## start

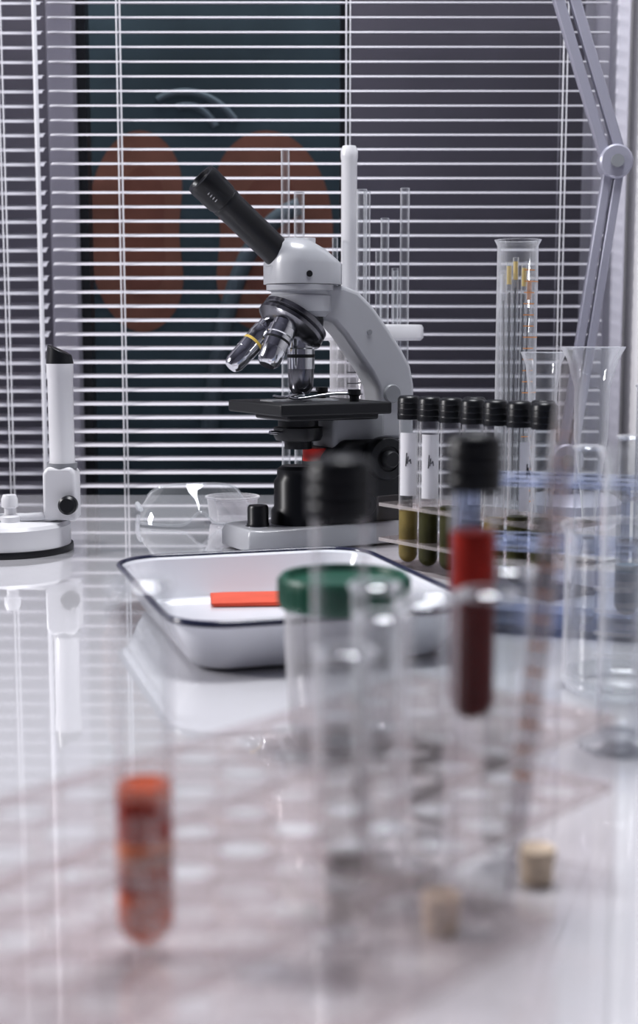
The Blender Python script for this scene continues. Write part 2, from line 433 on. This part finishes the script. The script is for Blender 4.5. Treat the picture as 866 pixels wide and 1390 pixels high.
# focus knobs both sides
for sgn, nm in ((-1, 'near'), (1, 'far')):
    a = (.048, sgn*.027, .083); b = (.048, sgn*.06, .083)
    lathe_axis('coarse_focus_'+nm, [(0, 0), (.010, 0), (.010, .006), (.0195, .007), (.0205, .009), (.0205, .019), (.0190, .021), (.012, .0215), (.0115, .0200), (0, .0200)], M['black'], ms, a, b, seg=40)
    lathe_axis('fine_focus_'+nm, [(0, .018), (.008, .018), (.008, .027), (.0065, .029), (0, .029)], M['blackm'], ms, a, b)
    a = (.030, sgn*.027, .040); b = (.030, sgn*.06, .040)
    lathe_axis('tension_knob_'+nm, [(0, 0), (.0115, 0), (.0115, .010), (.010, .012), (.005, .012), (.004, .010), (0, .010)], M['black'], ms, a, b)

# ------------------------------------------------------------ enamel tray
ty = empty('enamel_tray', -.025, .876, T, radians(17))
def rrect(w, h, r, z, n=8):
    out = []
    for cx, cy, a0 in ((w/2-r, h/2-r, 0), (-w/2+r, h/2-r, pi/2), (-w/2+r, -h/2+r, pi), (w/2-r, -h/2+r, 3*pi/2)):
        for k in range(n+1):
            a = a0+pi/2*k/n; out.append((cx+r*cos(a), cy+r*sin(a), z))
    return out
rings = [rrect(.150, .205, .020, .001), rrect(.160, .215, .024, .003), rrect(.168, .223, .027, .010), rrect(.182, .238, .032, .029), rrect(.190, .246, .035, .031), rrect(.190, .246, .035, .033),
         rrect(.181, .237, .032, .031), rrect(.164, .220, .026, .011), rrect(.155, .210, .022, .0045), rrect(.146, .200, .018, .0035)]
v = [p for r in rings for p in r]; n = len(rings[0]); f = []
for i in range(len(rings)-1):
    for k in range(n):
        k2 = (k+1) % n; f.append((i*n+k, i*n+k2, (i+1)*n+k2, (i+1)*n+k))
f.append(tuple(range(n))); f.append(tuple((len(rings)-1)*n+k for k in range(n)))
finish(mesh_from('pan', v, f), M['enamel'], ty)
path('rolled_rim', rrect(.191, .247, .0355, .0325), .0021, M['navy'], ty, cyclic=True)
cd = empty('red_card', -.043, .955, T+.0042, radians(4))
box('sheet', (-.034, -.024, 0), (.034, .024, .0012), M['card'], cd)
box('folded_flap', (-.036, -.022, .0012), (.033, .021, .0022), M['card'], cd, rot=(0, 0, radians(2)))

# ------------------------------------------------------------ specimen jar with green lid
jr = empty('specimen_jar', .012, .625)
lathe('body', [(0, .001), (.024, .001), (.0265, .004), (.0285, .05), (.0285, .066), (.027, .068), (.027, .074)], M['frost'], jr, seg=48)
lathe('lid', [(.026, .070), (.0265, .067), (.0310, .067), (.0315, .069), (.0315, .080), (.030, .082), (.0275, .082), (.0265, .079), (0, .079)], M['green'], jr, seg=48)
for k in range(36):
    a = 2*pi*k/36
    rod('lid_rib_%d' % k, (.0313*cos(a), .0313*sin(a), .069), (.0313*cos(a), .0313*sin(a), .080), .0007, M['green'], jr, seg=6)

# ------------------------------------------------------------ acrylic racks
def rack(name, x, y, rz, L, W, shelves, nu, nv, hr, mat, u0=.014, v0=.012, pu=.0225, pv=.022, H=None, skip=(), th=.003, base=False):
    """L along local -x from origin (x=0 end), W along local +y"""
    e = empty(name, x, y, T, rz)
    holes = [(-u0-pu*i, v0+pv*j) for i in range(nu) for j in range(nv)]
    for si, z in enumerate(shelves):
        hs = [h for q, h in enumerate(holes) if not (si == 0 and (q//nv, q % nv) in skip)]
        plate('shelf_%d' % si, (-L, 0), (0, W), z, th, hs, hr, mat, e, M['acryle'])
    H = H or max(shelves)+th
    box('end_panel_1', (0, 0, 0), (th, W, H), mat, e)
    box('end_panel_2', (-L-th, 0, 0), (-L, W, H), mat, e)
    return e
RA = radians(48)
rack('test_tube_rack', .105, .46, RA, .285, .091, (.057, .032), 12, 4, .0094, M['acryl'], u0=.017, skip=((1, 1),))
def RP(i, j):
    u = -.017-.0225*i; vv = .012+.022*j
    return (.105+cos(RA)*u-sin(RA)*vv, .46+sin(RA)*u+cos(RA)*vv)
# nearer rack
ox, oy = .105+cos(RA)*(-.158)+sin(RA)*.073, .46+sin(RA)*(-.158)-cos(RA)*.073
rack('test_tube_rack', ox, oy, RA, .20, .068, (.057,), 8, 3, .0085, M['acryl'], u0=.016, v0=.012)

x, y = RP(1, 1); test_tube('blood_tube', x, y, .0595, .099, .0080, cap='black', fills=[(.002, .048, 'blood'), (.048, .068, 'bloodr')])
x, y = RP(3, 2); test_tube('capped_tube', x, y, .004, .148, .0092, cap='black')
x, y = RP(6, 3); test_tube('stained_tube', x, y, .003, .117, .0090, fills=[(.001, .019, 'orange'), (.019, .027, 'redor'), (.027, .036, 'pinky'), (.036, .049, 'redor'), (.049, .053, 'orange')])
for (i, j, top) in [(2, 2, .099), (2, 1, .109), (2, 0, .113), (1, 2, .100), (4, 1, .098), (0, 1, .112), (1, 3, .104)]:
    x, y = RP(i, j); test_tube('test_tube', x, y, .003, top-.003, .0086, glass='glassf' if (i, j) == (2, 0) else 'glass')
# graduated pipette leaning in the rack
pp = empty('glass_pipette', *RP(1, 0))
lathe_axis('tube', [(0.0012, 0), (.0015, .01), (.0038, .03), (.0038, .17), (.0030, .185)], M['frost'], pp, (-.004, -.0, .003), (.016, .010, .19))
for k in range(14):
    c0 = Vector((-.004, 0, .003)).lerp(Vector((.016, .010, .19)), .22+.048*k); c1 = Vector((-.004, 0, .003)).lerp(Vector((.016, .010, .19)), .2212+.048*k)
    rod('graduation_%d' % k, c0, c1, .0039, M['orangeband'], pp, seg=12)
# corks lying under the rack
for (x, y) in ((.078, .455), (.040, .415)):
    c = empty('cork_stopper', x, y, T, radians(30))
    lathe('cork', [(0, 0), (.0052, 0), (.0056, .001), (.0068, .012), (.0064, .013), (0, .013)], M['cork'], c, (0, 0, 0))

# ------------------------------------------------------------ black-capped culture tubes + rack near microscope
d2 = math.atan2(-.0205, .0155)
e = empty('test_tube_rack', .076, 1.12, T, d2)
hol = [(.0257*i, .026*j) for i in range(7) for j in range(2)]
for si, z in enumerate((.052, .022)):
    plate('shelf_%d' % si, (-.020, -.016), (.176, .042), z, .003, hol, .0092, M['acryl'], e, M['acryle'])
plate('base_plate', (-.020, -.016), (.176, .042), 0, .003, [], .01, M['acryl'], e, M['acryle'])
box('end_panel_1', (-.023, -.016, 0), (-.020, .042, .060), M['acryl'], e)
box('end_panel_2', (.176, -.016, 0), (.179, .042, .060), M['acryl'], e)
for i in range(7):
    x = .076+.0155*i; y = 1.12-.0205*i
    test_tube('culture_tube', x, y, .0035, .140, .0082, cap='black', fills=[(.001, .046+.004*(i % 3), 'amber' if i in (0, 4) else 'olive')], label=(i in (0, 1, 3, 5)), rz=.2*i)
for i in (2, 5):
    x = .076+.0257*i*cos(d2)-.026*sin(d2); y = 1.12+.0257*i*sin(d2)+.026*cos(d2)
    test_tube('culture_tube', x, y, .0035, .140, .0082, cap='black', fills=[(.001, .05, 'olive')])

# clear rack of empty tubes at the far right
e = empty('test_tube_rack', .240, 1.015, T, radians(-6))
hol = [(.013+.0225*i, .015) for i in range(6)]
for si, z in enumerate((.070, .030)):
    plate('shelf_%d' % si, (0, 0), (.14, .030), z, .003, hol, .0092, M['acrylb'], e, M['acryle'])
box('end_panel_1', (-.003, 0, 0), (0, .030, .080), M['acrylb'], e)
box('end_panel_2', (.14, 0, 0), (.143, .030, .080), M['acrylb'], e)
for i in range(6):
    a = radians(-6); ux, uy = .013+.0225*i, .015
    test_tube('test_tube', .240+cos(a)*ux-sin(a)*uy, 1.015+sin(a)*ux+cos(a)*uy, .003, .156+.004*(i % 2), .0085, glass='glasst')

# ------------------------------------------------------------ blue rack on the right
bk = empty('blue_tube_rack', .214, .868, T, radians(-20))
hol = [(-.104+.0232*i, -.018+.036*j) for i in range(10) for j in range(2)]
for si, z in enumerate((.098, .055)):
    plate('shelf_%d' % si, (-.118, -.036), (.118, .036), z, .003, hol, .0092, M['acrylb'], bk)
box('base_plate', (-.118, -.036, 0), (.118, .036, .006), M['acrylb'], bk)
box('end_panel_1', (-.121, -.036, 0), (-.118, .036, .107), M['acrylb'], bk)
box('end_panel_2', (.118, -.036, 0), (.121, .036, .107), M['acrylb'], bk)
box('front_panel', (-.118, -.039, .006), (.118, -.036, .045), M['acrylb'], bk)
def BP(i, j):
    u = -.104+.0232*i; vv = -.018+.036*j; a = radians(-20)
    return (.214+cos(a)*u-sin(a)*vv, .868+sin(a)*u+cos(a)*vv)
for (i, j, top, fl) in [(5, 0, .135, None), (6, 1, .150, 'cyan'), (7, 0, .140, 'cyan'), (7, 1, .152, None), (8, 1, .150, 'cyan'), (8, 0, .148, None), (4, 1, .13, 'cyan'), (3, 0, .125, None), (9, 1, .15, None), (9, 0, .145, 'cyan'), (6, 0, .146, None)]:
    x, y = BP(i, j); test_tube('test_tube', x, y, .0065, top-.007, .0085, fills=[(.001, .035, fl)] if fl else [])

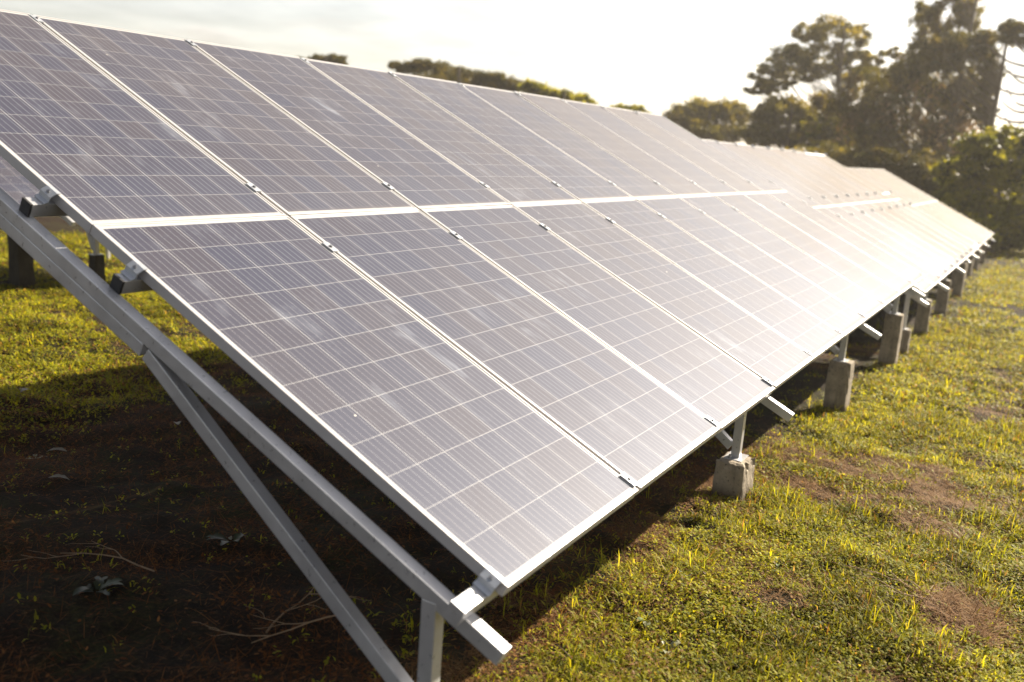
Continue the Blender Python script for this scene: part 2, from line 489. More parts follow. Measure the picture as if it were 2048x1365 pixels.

## end

» **Required task**:
Write out, word for word, the lines from the start of the data through the one holding "M['black'], ms, a, b)". Omit pictures.

» **Answer**:
The Blender Python script for this scene continues. Write part 2, from line 433 on. This part finishes the script. The script is for Blender 4.5. Treat the picture as 866 pixels wide and 1390 pixels high.
# focus knobs both sides
for sgn, nm in ((-1, 'near'), (1, 'far')):
    a = (.048, sgn*.027, .083); b = (.048, sgn*.06, .083)
    lathe_axis('coarse_focus_'+nm, [(0, 0), (.010, 0), (.010, .006), (.0195, .007), (.0205, .009), (.0205, .019), (.0190, .021), (.012, .0215), (.0115, .0200), (0, .0200)], M['black'], ms, a, b, seg=40)
    lathe_axis('fine_focus_'+nm, [(0, .018), (.008, .018), (.008, .027), (.0065, .029), (0, .029)], M['blackm'], ms, a, b)
    a = (.030, sgn*.027, .040); b = (.030, sgn*.06, .040)
    lathe_axis('tension_knob_'+nm, [(0, 0), (.0115, 0), (.0115, .010), (.010, .012), (.005, .012), (.004, .010), (0, .010)], M['black'], ms, a, b)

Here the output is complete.